You've got to feel for the Baathists. After all, they kept a lid on things, kept the minorities from getting out of check and therefore maintained a stability, however artificial. True, this required turning a large part of the populace into second class human beings, or less. True, it required the use of murder and the threat of harm to sustain itself. But it kept the rest of the world from having to deal with them. Who are we, really, to begrudge them a system that was working for them, and how can we not understand the powerlessness they feel now that a bunch of interlopers from another culture have shown up, told them they're all wrong and worked to systematically destroy the institutions they relied upon to maintain the lives they were living?

It's worth noting that this is not an "American" phenomenon: It's really what comes when those damn know-it-alls with Harvard and Yale educations or other privileged backgrounds in this country decide the rest of the world should live and think the way they do.
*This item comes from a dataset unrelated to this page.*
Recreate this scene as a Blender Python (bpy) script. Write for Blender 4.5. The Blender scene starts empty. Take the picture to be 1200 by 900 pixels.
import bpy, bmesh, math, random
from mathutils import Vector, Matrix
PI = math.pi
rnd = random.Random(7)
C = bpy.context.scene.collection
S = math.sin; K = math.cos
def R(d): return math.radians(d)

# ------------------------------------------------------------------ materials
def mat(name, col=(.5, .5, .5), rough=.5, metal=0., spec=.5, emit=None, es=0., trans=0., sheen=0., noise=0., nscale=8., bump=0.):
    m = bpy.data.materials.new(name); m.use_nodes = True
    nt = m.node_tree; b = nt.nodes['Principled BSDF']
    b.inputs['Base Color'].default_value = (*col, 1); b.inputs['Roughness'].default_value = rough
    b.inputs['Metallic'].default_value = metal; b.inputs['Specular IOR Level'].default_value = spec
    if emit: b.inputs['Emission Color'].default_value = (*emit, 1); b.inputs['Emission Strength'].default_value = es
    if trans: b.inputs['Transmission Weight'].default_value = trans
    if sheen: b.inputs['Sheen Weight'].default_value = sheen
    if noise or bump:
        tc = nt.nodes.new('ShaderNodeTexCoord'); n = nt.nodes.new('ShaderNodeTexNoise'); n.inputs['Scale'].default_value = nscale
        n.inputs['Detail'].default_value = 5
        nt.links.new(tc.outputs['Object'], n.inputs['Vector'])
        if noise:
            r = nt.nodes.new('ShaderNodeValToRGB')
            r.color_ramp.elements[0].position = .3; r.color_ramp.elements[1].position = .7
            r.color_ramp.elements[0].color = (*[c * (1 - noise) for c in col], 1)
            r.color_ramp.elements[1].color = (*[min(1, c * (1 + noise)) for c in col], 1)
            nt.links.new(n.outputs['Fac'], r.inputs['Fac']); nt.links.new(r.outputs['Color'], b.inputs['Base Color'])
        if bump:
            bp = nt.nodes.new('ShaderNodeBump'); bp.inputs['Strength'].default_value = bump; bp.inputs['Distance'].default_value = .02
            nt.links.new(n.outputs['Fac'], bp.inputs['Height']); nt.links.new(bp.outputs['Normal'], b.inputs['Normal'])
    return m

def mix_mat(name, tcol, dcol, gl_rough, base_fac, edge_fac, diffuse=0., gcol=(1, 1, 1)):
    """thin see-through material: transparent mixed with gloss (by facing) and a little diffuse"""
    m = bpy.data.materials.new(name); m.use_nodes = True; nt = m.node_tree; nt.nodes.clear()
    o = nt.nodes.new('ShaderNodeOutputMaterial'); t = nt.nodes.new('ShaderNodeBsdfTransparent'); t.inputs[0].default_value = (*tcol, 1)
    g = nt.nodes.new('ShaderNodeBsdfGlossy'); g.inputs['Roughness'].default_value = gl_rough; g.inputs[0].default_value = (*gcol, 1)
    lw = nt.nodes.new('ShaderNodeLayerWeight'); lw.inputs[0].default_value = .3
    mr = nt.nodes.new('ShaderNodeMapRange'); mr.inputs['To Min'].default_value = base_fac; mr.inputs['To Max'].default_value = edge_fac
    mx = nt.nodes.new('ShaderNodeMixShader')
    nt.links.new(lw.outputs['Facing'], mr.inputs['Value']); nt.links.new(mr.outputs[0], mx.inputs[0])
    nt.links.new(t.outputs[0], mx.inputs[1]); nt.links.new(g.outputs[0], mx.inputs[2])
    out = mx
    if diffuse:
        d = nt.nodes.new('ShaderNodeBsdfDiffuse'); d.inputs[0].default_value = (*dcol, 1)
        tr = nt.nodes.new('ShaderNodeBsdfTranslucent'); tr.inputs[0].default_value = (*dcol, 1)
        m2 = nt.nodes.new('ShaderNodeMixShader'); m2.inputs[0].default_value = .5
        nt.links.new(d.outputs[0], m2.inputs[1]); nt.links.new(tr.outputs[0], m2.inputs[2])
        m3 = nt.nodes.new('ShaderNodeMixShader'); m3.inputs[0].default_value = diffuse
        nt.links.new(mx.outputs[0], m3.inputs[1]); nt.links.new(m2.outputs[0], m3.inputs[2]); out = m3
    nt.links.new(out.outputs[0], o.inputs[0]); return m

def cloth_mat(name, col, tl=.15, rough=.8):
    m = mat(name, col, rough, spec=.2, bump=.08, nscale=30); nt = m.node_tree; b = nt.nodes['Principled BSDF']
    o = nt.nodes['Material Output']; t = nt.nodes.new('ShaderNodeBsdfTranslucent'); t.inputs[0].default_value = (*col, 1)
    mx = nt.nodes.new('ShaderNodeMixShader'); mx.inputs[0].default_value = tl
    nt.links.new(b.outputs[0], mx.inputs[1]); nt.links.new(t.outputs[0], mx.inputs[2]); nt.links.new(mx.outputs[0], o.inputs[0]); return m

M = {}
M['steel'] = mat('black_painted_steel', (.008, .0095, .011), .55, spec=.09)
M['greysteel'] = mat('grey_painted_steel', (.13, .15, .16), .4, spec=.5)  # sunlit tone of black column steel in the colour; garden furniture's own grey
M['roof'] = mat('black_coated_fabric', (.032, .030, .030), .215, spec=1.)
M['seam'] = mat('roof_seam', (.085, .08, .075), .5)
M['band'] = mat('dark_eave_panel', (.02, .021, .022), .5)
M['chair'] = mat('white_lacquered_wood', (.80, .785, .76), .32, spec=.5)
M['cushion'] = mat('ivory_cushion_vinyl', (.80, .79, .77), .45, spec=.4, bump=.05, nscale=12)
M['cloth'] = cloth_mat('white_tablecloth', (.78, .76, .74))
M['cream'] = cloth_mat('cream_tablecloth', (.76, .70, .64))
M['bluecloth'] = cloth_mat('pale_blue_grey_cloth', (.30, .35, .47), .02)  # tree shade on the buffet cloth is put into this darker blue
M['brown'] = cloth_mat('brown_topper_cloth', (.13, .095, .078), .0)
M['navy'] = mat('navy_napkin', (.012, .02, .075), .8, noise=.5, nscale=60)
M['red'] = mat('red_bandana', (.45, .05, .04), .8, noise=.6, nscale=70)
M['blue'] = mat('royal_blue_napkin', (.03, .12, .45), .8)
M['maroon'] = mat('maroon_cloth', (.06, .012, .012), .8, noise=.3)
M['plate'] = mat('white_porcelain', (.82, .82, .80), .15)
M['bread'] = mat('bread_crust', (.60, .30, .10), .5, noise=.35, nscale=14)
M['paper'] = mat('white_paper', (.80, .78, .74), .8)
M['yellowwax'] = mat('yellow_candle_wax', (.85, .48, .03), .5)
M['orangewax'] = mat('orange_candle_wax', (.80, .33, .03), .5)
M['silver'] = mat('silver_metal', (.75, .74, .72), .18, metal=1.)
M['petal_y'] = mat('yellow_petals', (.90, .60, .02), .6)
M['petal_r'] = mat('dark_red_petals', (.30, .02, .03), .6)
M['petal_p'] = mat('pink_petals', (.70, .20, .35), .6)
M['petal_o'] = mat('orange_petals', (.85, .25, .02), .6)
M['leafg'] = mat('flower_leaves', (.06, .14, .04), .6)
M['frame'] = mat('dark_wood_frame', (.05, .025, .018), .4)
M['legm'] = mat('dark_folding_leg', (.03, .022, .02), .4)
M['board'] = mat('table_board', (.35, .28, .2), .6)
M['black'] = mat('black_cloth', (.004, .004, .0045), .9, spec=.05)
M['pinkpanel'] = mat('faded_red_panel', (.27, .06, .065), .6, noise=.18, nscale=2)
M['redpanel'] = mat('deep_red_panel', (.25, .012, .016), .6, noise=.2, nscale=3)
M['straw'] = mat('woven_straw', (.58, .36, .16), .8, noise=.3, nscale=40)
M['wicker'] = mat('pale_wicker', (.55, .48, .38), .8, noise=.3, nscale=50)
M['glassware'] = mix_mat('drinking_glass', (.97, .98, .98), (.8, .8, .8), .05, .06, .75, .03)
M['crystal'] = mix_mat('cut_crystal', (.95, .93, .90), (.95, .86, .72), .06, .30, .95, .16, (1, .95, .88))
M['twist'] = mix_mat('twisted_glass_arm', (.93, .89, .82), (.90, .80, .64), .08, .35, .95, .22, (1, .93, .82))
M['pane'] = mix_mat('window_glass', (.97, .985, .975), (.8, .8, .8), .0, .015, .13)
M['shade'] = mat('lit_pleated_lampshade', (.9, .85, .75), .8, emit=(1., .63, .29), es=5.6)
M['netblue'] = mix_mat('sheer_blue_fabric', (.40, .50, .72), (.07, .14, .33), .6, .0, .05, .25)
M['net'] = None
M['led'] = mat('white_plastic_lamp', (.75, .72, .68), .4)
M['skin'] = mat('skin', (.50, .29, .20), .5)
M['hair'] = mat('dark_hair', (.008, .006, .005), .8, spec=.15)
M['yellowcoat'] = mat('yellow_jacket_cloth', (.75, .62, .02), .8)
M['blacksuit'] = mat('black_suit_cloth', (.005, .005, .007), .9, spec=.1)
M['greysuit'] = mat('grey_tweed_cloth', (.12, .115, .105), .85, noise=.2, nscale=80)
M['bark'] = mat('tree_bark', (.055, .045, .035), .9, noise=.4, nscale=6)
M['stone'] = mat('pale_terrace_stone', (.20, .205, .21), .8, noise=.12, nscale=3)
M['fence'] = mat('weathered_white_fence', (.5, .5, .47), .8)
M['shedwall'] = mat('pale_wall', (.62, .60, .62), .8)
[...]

And it goes way back.

Forty or fifty years ago, lest we forget, these "we-know-best" types went on another one of their crusades, invading a region with a storied history and culture whose occupants took much pride in the legends of their forebearers. The region had its problems, true. A large part of the populace was relegated to second or third class status. Upsetting the dominant social group could bring the pain of death, severe beating or awful reprisals against your family. Still, the region had a stability, however artificial. The horrors of the region, though terrible, kept a lid on things so that the rest of the world, had it wanted to, could have turned a blind eye. But, as we know, know-it-alls in the Northeast, with their share of Middle American sympathizers and some local reformers, just couldn't abide by that. Instead, they used every means they could, including the U.S. military, to achieve their vision of that society, undermining institutions that had been in place for centuries and turning loose a formerly controlled society that even today is in chaos in parts. And is subject to total civil unrest when the delicate balance there established is threatened.
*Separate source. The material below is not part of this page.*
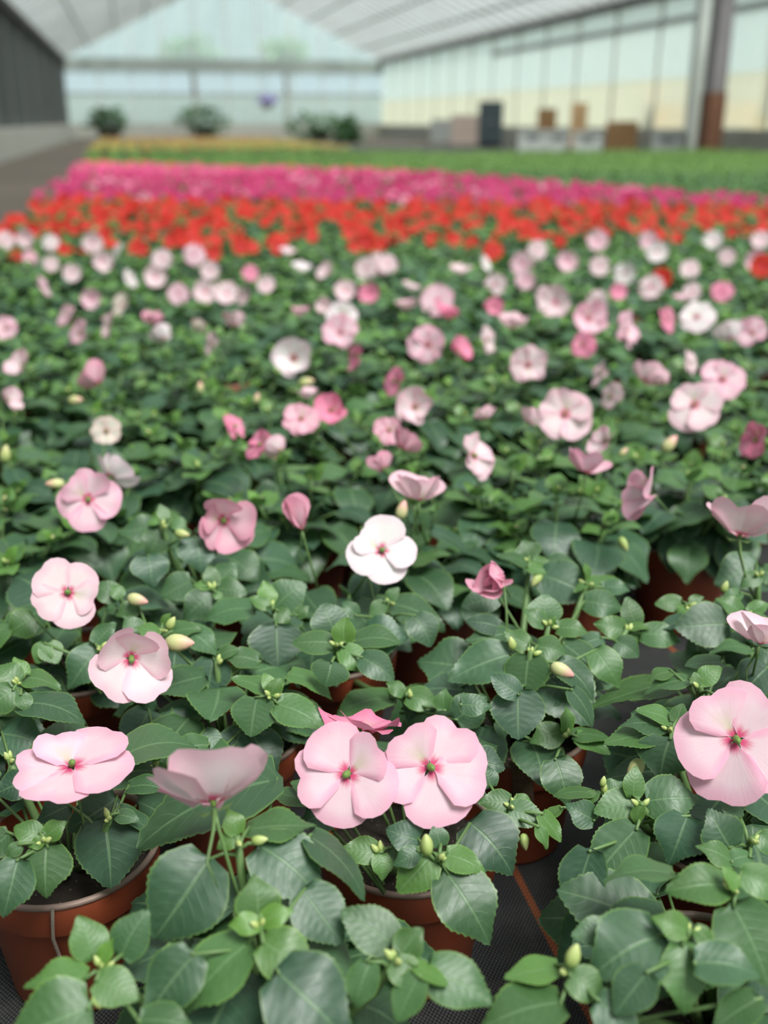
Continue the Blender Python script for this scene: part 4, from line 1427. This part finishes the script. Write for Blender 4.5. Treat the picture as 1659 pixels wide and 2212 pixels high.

The invaders, in case you're wondering, were the Freedom Riders, the place was the American South, and it was that quaint old Southern culture, with "colored restrooms" and the like that we destroyed, or at least suppressed. Curiously, though, no one has complained in the last few weeks that such disorder as we saw in New Orleans was kept in check better when people like Orval Faubus (from Arkansas) ran the show down South. Even Trent Lott knew better than to make a "Strom Thurmond wouldn't have let this happen" comment.
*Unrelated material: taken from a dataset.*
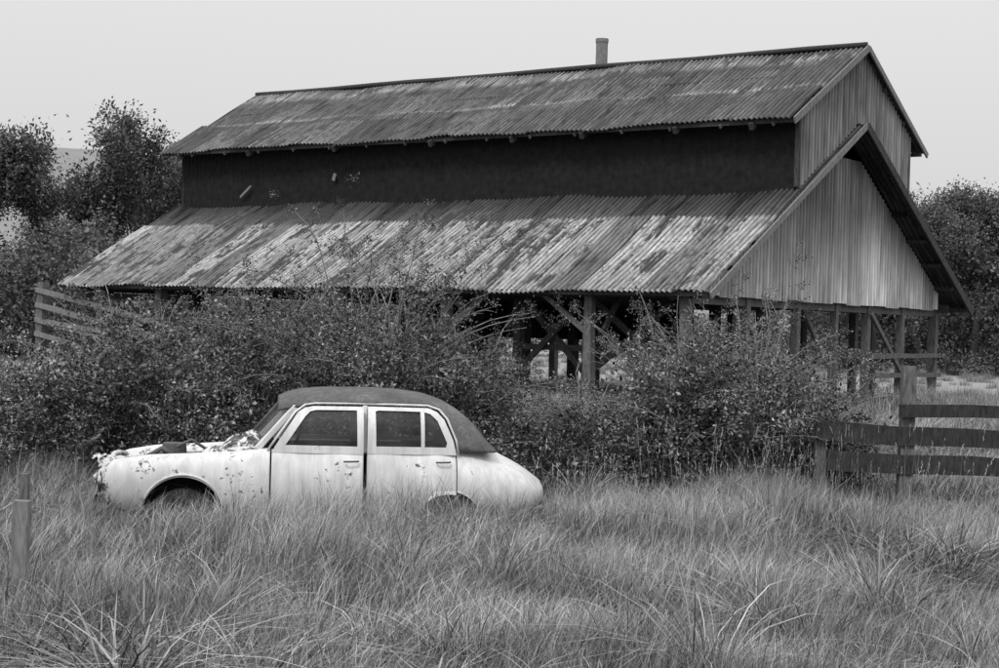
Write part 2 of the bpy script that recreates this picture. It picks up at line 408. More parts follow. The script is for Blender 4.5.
# ------------------------------------------------------------ trees
C_tree=coll_of('tree_sprays',[spray('t%02d'%i,90,.8,.15,M_tree,.42,50+i) for i in range(5)])
C_far=coll_of('far_sprays',[spray('f%02d'%i,80,.8,.20,M_fartree,.5,80+i) for i in range(5)])
def tree(name,x,y,h,seed,spread=.5,dens=1.0,coll=C_tree):
    rr=random.Random(seed); g=float(gz(x,y)); e=empty(name,(x,y,g)); mb=MB();PP=[];RR=[];SS=[];II=[]
    def br(p,d,L,r,lv):
        pts=[p.copy()];rad=[r];q=p.copy();dd=d.copy()
        for j in range(4):
            dd=(dd+Vector((rr.gauss(0,.14),rr.gauss(0,.14),.06))).normalized(); q=q+dd*L/4; pts.append(q.copy()); rad.append(r*(1-.12*(j+1)))
            if lv>=2 and rr.random()<.9*dens:
                o=Vector((rr.gauss(0,.25),rr.gauss(0,.25),rr.gauss(0,.2)))
                PP.append(q+o);RR.append(to_e(dd+Vector((rr.gauss(0,.7),rr.gauss(0,.7),rr.gauss(0,.5)))));SS.append(rr.uniform(.6,1.15)*h/10);II.append(rr.randrange(5))
        mb.tube(pts,rad,6 if lv<2 else 4)
        if lv>=4: return
        nb=rr.choice([2,3,3,4]) if lv<3 else 3
        for k in range(nb):
            az=rr.uniform(0,6.283); sp=spread*rr.uniform(.6,1.6)
            nd=(dd+Vector((math.cos(az),math.sin(az),rr.uniform(-.15,.35)))*sp).normalized()
            br(pts[rr.choice([2,3,4,4])] if lv>0 else pts[rr.choice([3,4])],nd,L*rr.uniform(.6,.8),rad[-1]*.62,lv+1)
    br(Vector((0,0,-.1)),Vector((rr.gauss(0,.08),rr.gauss(0,.08),1)),h*.34,h*.022,0)
    mb.obj('trunk_and_limbs',M_wood,e); instancer('foliage',PP,RR,SS,II,coll,e)
tree('eucalyptus_tree',-19.3,62,11.2,11,.5)
tree('eucalyptus_tree',-17.6,64,8.6,12,.5,.8)
tree('eucalyptus_tree',-14.5,66,10.6,13,.42)
tree('eucalyptus_tree',-12.8,70,8.6,14,.5)
tree('eucalyptus_tree',-22.0,60,11.0,15,.5)
tree('eucalyptus_tree',19.4,74,9.0,16,.6)
tree('eucalyptus_tree',21.8,75,10.0,17,.55)
tree('eucalyptus_tree',24.4,77,9.0,18,.6)
tree('eucalyptus_tree',27.5,80,10.0,19,.55)
PP=[];RR=[];SS=[];II=[]
for i in range(4000):
    x=random.uniform(-65,65); y=random.uniform(88,100)
    hh=3.6+1.6*math.sin(x*.45)+1.2*math.sin(x*1.3+2)+.8*math.sin(x*2.9)
    z=.4+max(.3,hh)*random.random()**.8
    PP.append((x,y,z));RR.append((random.uniform(-1,1),random.uniform(-1,1),random.uniform(0,6)));SS.append(random.uniform(.7,1.3));II.append(random.randrange(5))
for i in range(1500):
    x=random.uniform(-27,-10.5); y=random.uniform(56,66); hh=3.8+.9*math.sin(x*1.1)+.6*math.sin(x*2.7)
    PP.append((x,y,.5+hh*random.random()**.8));RR.append((random.uniform(-1,1),random.uniform(-1,1),random.uniform(0,6)));SS.append(random.uniform(.6,1.0));II.append(random.randrange(5))
for i in range(1700):
    x=random.uniform(15,34); y=random.uniform(72,84); hh=4.8+.9*math.sin(x*.9)+.6*math.sin(x*2.7)
    PP.append((x,y,.5+hh*random.random()**.8));RR.append((random.uniform(-1,1),random.uniform(-1,1),random.uniform(0,6)));SS.append(random.uniform(.6,1.1));II.append(random.randrange(5))
instancer('distant_trees',PP,RR,SS,II,C_far)

# ------------------------------------------------------------ shed
A=math.radians(54.3)
shed=empty('timber_and_iron_shed',(4.09,32.1,0),A)
ZE=2.99; SL=.57; TR=7.35; LEN=19.65; GZ0=.5
def zl(t): return ZE+SL*(t if t<TR else 2*TR-t)
def roof(name,t0,z0,t1,z1,s0,s1,mat,off=0,pitch=PITCH,amp=.024,sheet=.768,sd=0):
    rr=random.Random(sd); n=int((s1-s0)/pitch*6); ds=(s1-s0)/n
    L=math.hypot(t1-t0,z1-z0); d=((t1-t0)/L,(z1-z0)/L); nn=(-d[1],d[0])
    if nn[1]<0: nn=(-nn[0],-nn[1])
    K=7; V=[];F=[]; jit={}
    for i in range(n+1):
        s=s0+i*ds; sh=int(s/sheet)
        if sh not in jit: jit[sh]=(rr.uniform(-.03,.07),rr.uniform(-.010,.018))
        je,jo=jit[sh]
        for k in range(K):
            u=k/(K-1)*L
            if k==0: u-=je
            w=amp*math.cos(2*math.pi*s/pitch)+off+jo+.026*math.sin(s*.9+u*1.3)+.014*math.sin(s*2.3)
            V.append((t0+d[0]*u+nn[0]*w,s,z0+d[1]*u+nn[1]*w))
    for i in range(n):
        for k in range(K-1):
            q=i*K+k; F.append((q,q+1,q+K+1,q+K))
    return mesh_obj(name,V,F,mat,shed,True)
tj=4.12
tm=3.05
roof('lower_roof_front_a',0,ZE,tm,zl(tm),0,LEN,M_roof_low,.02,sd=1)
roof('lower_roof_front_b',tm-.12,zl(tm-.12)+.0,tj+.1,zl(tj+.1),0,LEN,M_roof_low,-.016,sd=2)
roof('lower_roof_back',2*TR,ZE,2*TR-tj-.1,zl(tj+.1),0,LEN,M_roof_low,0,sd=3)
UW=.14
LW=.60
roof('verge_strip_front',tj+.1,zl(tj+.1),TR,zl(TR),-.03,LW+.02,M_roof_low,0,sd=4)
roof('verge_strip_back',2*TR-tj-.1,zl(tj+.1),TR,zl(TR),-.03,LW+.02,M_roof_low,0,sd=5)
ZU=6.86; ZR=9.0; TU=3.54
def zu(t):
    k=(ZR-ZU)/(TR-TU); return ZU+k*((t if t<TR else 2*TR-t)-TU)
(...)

I'm not saying that Bush in Martin Luther King, Jr., or even JFK. Texan though he is, he thankfully isn't LBJ. But this doesn't change the fact that what we're doing in Baghdad has its analog in things we've done at home. The damn Yanks and their converts, reluctant and enthusiastic, have a way of sticking their nose into things where others think we shouldn't meddle and remaking the world to look as close to our image of justice as we can force it to. In time, the Yanks at least take it for granted that the changes they brought were inevitable, had to come, and that of course the world is better for what they've done.

We'll see if Iraq turns out the same way, of course. But I'm wondering, especially given the coverage South Africa got in the '80s: Would the American media be more supportive of what we're doing in Iraq if Saddam had taken the blatantly vulgar step of making Kurds and Shiites use separate bathrooms, rather than contenting himself with burying them in mass graves.